■ **Short problem**: Copy from the first line below down to and including the line with "COL = scene.collection". Skip the pictures.

■ **Given information**:

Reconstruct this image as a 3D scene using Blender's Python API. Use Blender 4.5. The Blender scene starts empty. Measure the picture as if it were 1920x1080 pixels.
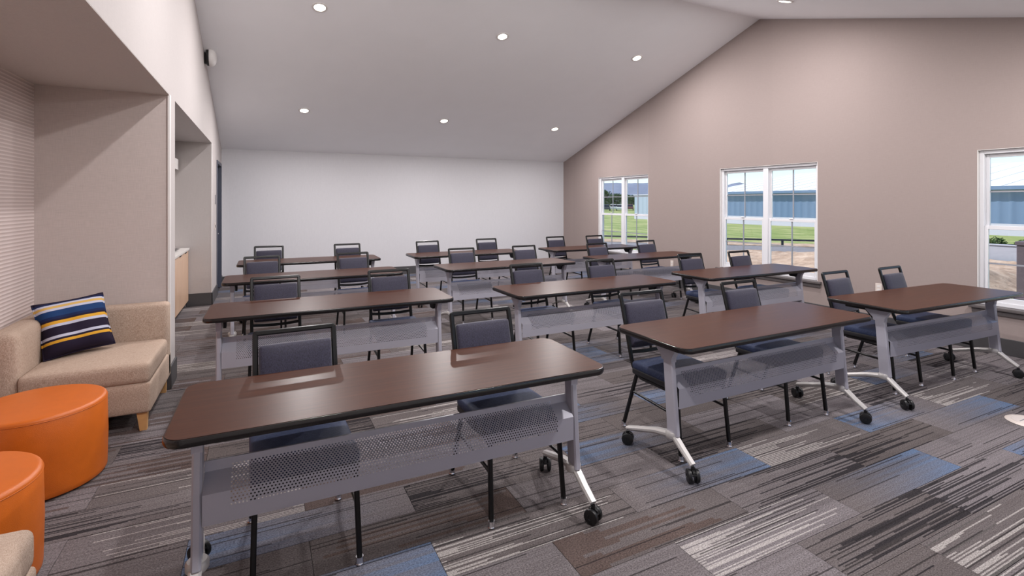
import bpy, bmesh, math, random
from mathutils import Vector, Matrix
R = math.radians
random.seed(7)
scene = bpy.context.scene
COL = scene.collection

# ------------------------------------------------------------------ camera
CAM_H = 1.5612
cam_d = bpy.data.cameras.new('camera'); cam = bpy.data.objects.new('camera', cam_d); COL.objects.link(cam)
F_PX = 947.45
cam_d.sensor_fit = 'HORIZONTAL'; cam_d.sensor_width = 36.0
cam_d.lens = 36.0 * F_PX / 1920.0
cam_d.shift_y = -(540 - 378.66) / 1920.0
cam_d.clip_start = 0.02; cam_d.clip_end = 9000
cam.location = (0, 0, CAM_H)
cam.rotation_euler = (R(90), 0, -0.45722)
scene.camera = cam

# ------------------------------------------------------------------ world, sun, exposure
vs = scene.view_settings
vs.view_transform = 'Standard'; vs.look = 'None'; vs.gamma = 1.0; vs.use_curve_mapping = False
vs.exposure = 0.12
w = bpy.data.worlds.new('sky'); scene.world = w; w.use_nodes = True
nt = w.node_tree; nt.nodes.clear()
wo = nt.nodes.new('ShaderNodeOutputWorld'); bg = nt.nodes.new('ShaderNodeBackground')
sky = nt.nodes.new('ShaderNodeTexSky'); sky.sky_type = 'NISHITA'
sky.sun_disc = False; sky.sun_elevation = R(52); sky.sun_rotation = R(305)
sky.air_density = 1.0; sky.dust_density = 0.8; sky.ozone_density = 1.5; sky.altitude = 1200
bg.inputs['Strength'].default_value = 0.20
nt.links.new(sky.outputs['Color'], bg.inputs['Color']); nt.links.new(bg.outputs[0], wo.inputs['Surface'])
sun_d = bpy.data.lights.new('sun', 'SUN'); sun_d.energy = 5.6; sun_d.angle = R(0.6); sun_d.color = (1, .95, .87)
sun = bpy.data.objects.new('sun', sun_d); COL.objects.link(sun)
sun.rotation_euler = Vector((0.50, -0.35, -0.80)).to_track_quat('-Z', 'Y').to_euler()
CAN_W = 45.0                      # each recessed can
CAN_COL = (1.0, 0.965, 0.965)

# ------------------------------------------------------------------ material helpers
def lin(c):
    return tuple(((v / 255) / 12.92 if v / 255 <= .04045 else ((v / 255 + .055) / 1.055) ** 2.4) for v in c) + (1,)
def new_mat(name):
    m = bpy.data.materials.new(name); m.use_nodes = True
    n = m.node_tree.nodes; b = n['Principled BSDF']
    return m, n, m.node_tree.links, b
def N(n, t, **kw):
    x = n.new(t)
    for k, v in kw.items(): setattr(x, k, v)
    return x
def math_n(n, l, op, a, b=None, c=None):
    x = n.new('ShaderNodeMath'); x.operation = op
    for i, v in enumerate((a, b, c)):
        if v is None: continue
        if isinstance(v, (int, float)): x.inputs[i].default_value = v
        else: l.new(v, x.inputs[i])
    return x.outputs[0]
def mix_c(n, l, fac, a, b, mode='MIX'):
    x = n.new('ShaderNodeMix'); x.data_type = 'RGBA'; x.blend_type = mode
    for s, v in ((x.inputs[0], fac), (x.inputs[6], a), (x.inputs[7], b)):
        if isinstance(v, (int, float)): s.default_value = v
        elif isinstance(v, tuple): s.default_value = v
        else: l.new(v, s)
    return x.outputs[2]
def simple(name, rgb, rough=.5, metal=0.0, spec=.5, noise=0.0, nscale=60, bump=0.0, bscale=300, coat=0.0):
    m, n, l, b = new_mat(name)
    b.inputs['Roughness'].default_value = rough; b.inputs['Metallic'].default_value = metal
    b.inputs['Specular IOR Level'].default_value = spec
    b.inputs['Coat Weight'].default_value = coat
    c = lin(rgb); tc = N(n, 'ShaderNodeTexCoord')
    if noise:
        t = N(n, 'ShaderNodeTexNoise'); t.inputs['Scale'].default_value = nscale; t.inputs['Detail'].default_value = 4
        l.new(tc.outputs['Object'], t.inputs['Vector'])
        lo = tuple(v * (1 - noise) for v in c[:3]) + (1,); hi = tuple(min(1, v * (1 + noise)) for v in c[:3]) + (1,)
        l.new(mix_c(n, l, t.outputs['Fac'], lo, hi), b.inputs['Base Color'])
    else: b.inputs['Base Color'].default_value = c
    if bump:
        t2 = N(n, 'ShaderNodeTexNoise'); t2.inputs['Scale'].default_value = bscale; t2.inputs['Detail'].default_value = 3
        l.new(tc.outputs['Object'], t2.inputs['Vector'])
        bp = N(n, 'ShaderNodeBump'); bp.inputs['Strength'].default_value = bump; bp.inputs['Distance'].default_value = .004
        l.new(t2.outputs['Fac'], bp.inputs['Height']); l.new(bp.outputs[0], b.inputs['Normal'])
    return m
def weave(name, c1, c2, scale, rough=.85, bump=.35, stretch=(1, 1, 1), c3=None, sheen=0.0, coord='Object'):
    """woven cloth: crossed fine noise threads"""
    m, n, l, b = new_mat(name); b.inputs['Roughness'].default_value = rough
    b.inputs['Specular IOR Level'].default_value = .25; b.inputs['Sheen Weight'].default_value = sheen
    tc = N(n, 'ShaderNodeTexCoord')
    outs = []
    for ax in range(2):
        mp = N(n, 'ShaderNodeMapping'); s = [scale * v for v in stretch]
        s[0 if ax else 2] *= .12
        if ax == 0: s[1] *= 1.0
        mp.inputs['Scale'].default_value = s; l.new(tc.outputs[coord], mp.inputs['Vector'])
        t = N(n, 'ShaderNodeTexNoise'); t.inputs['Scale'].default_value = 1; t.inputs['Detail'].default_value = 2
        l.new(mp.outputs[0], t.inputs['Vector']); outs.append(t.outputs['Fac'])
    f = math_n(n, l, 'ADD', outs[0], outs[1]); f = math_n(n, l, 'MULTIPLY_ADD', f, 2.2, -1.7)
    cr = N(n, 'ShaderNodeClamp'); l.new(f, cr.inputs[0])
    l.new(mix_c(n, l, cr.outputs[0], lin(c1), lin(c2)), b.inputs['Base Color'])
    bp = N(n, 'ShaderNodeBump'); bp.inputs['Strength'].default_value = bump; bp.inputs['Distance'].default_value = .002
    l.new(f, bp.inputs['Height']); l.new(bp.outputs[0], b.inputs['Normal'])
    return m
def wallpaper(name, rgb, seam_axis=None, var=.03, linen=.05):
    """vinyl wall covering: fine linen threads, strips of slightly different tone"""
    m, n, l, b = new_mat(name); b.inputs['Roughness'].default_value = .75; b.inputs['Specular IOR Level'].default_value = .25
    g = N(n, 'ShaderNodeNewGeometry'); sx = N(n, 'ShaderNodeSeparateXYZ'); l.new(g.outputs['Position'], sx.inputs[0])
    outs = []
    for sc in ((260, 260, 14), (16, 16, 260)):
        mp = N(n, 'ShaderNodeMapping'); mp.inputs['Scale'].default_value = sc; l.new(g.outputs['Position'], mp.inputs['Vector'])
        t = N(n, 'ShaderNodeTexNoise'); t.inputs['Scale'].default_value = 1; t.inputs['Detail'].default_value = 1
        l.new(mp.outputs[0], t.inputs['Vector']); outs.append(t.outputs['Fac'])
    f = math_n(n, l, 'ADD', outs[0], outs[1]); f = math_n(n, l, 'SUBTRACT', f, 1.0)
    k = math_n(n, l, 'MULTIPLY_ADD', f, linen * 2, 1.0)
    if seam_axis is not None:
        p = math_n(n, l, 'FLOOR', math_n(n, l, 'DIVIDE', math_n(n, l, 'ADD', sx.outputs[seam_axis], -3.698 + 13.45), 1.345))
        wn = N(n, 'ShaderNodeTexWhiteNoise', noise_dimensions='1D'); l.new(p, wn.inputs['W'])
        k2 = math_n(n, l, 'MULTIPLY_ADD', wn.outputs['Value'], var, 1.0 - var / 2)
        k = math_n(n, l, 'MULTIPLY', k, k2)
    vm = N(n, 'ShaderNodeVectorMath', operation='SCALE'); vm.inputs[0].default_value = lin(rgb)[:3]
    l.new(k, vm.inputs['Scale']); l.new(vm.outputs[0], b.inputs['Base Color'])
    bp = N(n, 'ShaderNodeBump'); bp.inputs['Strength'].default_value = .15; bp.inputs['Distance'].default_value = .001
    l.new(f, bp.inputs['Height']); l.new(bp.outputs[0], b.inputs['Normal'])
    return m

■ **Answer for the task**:
Reconstruct this image as a 3D scene using Blender's Python API. Use Blender 4.5. The Blender scene starts empty. Measure the picture as if it were 1920x1080 pixels.
import bpy, bmesh, math, random
from mathutils import Vector, Matrix
R = math.radians
random.seed(7)
scene = bpy.context.scene
COL = scene.collection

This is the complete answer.